Despite the urgent, satirical protests about religion in two of the songs on their introductory EP, Shorthand for Epic's Billy Bullock insists he isn't against spirituality. "For example, a Nick Cave sort of school of Christianity is very different," Bullock says. "It's not a dogmatic thing. It's a particular path that you use to consider these things. I'm moving more toward existential material than spiritual, anyways. It's like the song 'Endtimes'—the whole idea of that song is just the failure of imagination of this whole group of people who call themselves spiritual, or Christian, or whatever. All that they want is for the end of the world to happen. They are so upset at the state of the world, and that it's not a perfect place, they just want it to fucking end. They're no better than terrorists in that way. They just want God to do it for them instead of doing it themselves."
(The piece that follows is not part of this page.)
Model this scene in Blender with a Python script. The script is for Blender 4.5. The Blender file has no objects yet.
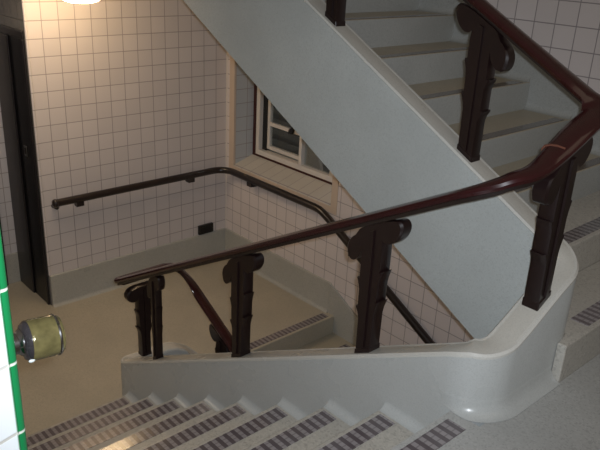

Shorthand for Epic is made up of four very diverse musical talents from different parts of the country: Bullock grew up in Idaho and was known for previous politico-punk band Mea Culpa; classically trained keyboardist Brooke Harker was part of the Anacortes underground music scene in Button Happy; Larry Brady was a skate punk who joined the air force and ended up in shoegazer band Black Nite Crash; and drummer Stormi King is a Led Zeppelin fan from Florida and Texas (her favorite record is Houses of the Holy).

Idaho-expatriate Bullock was continuing to work at Tower Records after Mea Culpa had broken up. "For my next band, I wanted something that would be really collaborative," he enthuses. "For a while, I just didn't want to do music. Brooke would come in [to the store] and I would recommend albums to her. We wanted to play together for six months before it actually happened.

"We don't really sound like the Arcade Fire, the Pixies, and the Mekons," Bullock continues, "but for me at least, these three bands showed me the music I'd been doing wasn't the kind of music that I wanted to be doing. I wanted to do music that had that same expansive quality. There's this beautiful wall of sound and melody and all these things happening, a kind of wonderful sensory overload."

I ask Bullock who they think they actually sound like. "I was thinking Foreigner," he laughs. "I was listening to 'Cold As Ice‚' on the radio the other day, and realized that Foreigner kind of writes songs that structurally seem the way we do."

Despite Shorthand for Epic's occasional lyrical heaviness, their the-Jam-playing-Arcade-Fire-songs-produced-by-Phil Spector sound was catchy enough to get them an in-studio on 107.7 the End on Sunday, December 10, promoting the show.

"We're not even the headliner or anything," Harker humbly adds. "We're smack in the middle of the whole bill. I [was] pretty excited about playing on the station, because I was thinking back on how growing up in Anacortes, you only listened to the End. It was the only decent rock station you could get up there." And Harker insists that "basically our entire goal is to have fun. Getting the kind of shows and recognition at this point is super awesome."

The band's hilarious publicity photo, which mockingly displays their natural warmth and sense of family, is a response to "the image that you have to present in bands," says Bullock. "Beau, my roommate, who took the picture, and brought Larry into the band, is against that idea of four rogues smoking, leaning up against the wall of the building. You know what? You're not a street gang. Unless you're scary motherfuckers like Suicidal Tendencies, stop looking like it! And you're not fashion models. You're playing music."

According to the recent Da Capo anthology, Huey Lewis has primarily been playing for developmentally disabled people for the past couple decades. "Retards love them some Huey," it was writ. What sort of disabled group will Shorthand for Epic be playing to 20 years from now?

"I think probably we're going to be shooting for the multiple amputees," says Bullock.

But you guys are so danceable!

Brady rebuts, "We just want to fill their lives with longing."